As Jay Abraham used to tell me when we worked together 30 years ago, there are only three ways to increase profits: 1. Increase the number of customers. 2. Increase the number of purchases they make. 3. Increase the amount they spend per purchase.
The valuable space the church ladies are using for 90 minutes a day is having a significantly negative impact on all three of these potential ways to increase profits.
This is not a minor problem. It is hurting your business and limiting its growth, costing you access to customers that will put dollars to the bottom line. You can’t ignore it. You have to do something.
But what can you do?
You might try to get rid of the church ladies by treating them poorly or by imposing new rules that are aimed directly at them – maybe a prohibition against “sharing.”

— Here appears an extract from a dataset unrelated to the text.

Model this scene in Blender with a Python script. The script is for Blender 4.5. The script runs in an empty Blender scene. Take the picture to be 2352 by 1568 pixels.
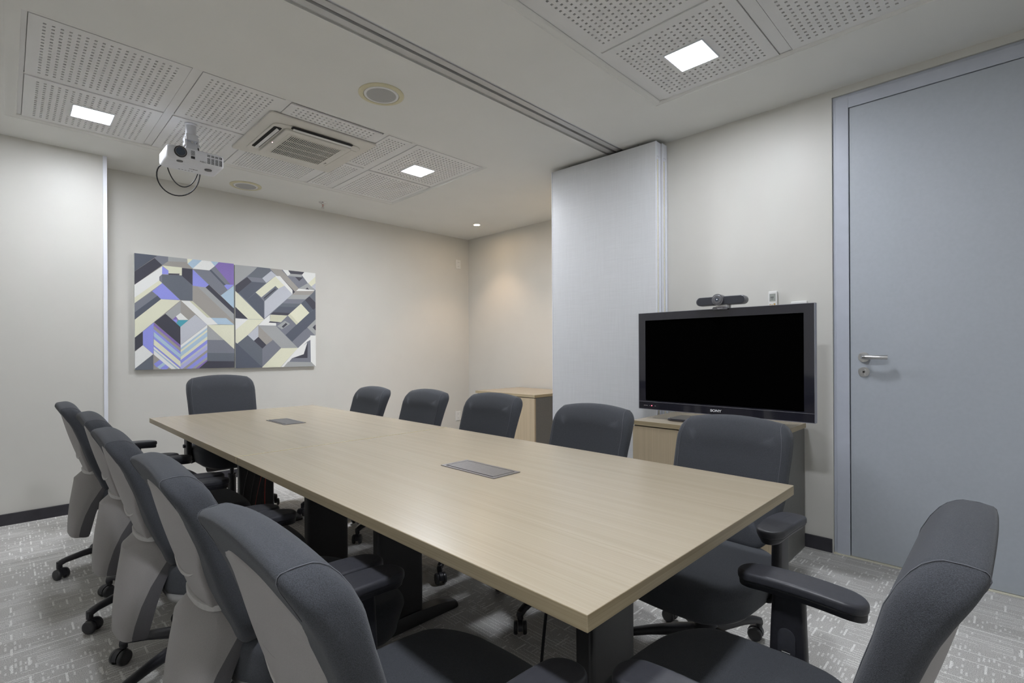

But implementing such measures will likely be seen as “unfriendly” by all of your customers, including the golden 20% responsible for 80% of your profits. If they see it that way, they might take their business to another donut shop. And that you definitely do not want.
The solution is to find “friendly” ways to discourage your profit-draining customers. One way to do that is to put up a carefully worded sign suggesting that during peak hours customers should be considerate of their fellow donut eaters and refrain from occupying a table for more than a half-hour. Since the stated objective is to improve the experience of “everyone,” such a request should have the desired effect.
If the church ladies are socially conscious, they will decide to find another, less-busy donut shop to enjoy their morning ritual. If they don’t, you could try something more radical, such as implementing a minimum charge for table seating. So long as it is a bit less than the average customer spend ($6 per person), there shouldn’t be any fallout.
An additional and slightly more radical tactic would be to raise prices across the board. Bump up the prices by 10% or 15%, but then offer your good customers VIP discounts that keep their cost of coffee and donuts to the level it has always been.
With that corner table open for good customers, you’ll be making an extra $200 a day. Then you can go back to improving the customer experience for the top 20%, who will no doubt reward you with additional spending.
We’ve been talking about a donut shop, but Masterson’s Law applies to every business. And the larger the business, the more profound the effect.
My main client is in the middle of a campaign to renovate its marketing strategies towards a philosophy of customer acquisition that favors the top 20% while discouraging the bottom 10%. In this case, we are gradually raising prices for our premium services while ending advertising campaigns that are inadvertently drawing in customers that don’t have the financial resources to benefit from those services.
It’s not snobbery. It’s quite the opposite. It’s being considerate of would-be customers that can’t benefit from our best services. By revamping our advertising, we can discourage them from spending money with us that will not ultimately get them what they need – a basic financial education that they can get from the library or the internet.
Putting up a higher barrier of entry will reduce our revenues and perhaps even our profits for a year or two. But in the long run, it will enable us to provide more and better services to customers that those services can truly help.
How does this apply to you and your business?
Some percentage of your customer base – and you won’t go far wrong by assuming it’s 10% – is costing you money. They are slowing down your sales process, clogging up your customer service lines, demanding refunds almost reflexively, and ratcheting up your chargeback rates because their credit history is bad.
They aren’t bad people. But they are bad for you. By keeping them away from your business, they will find another one more suited to their wants and needs. And your business will be able to grow more profitably while serving your best customers in the best possible way.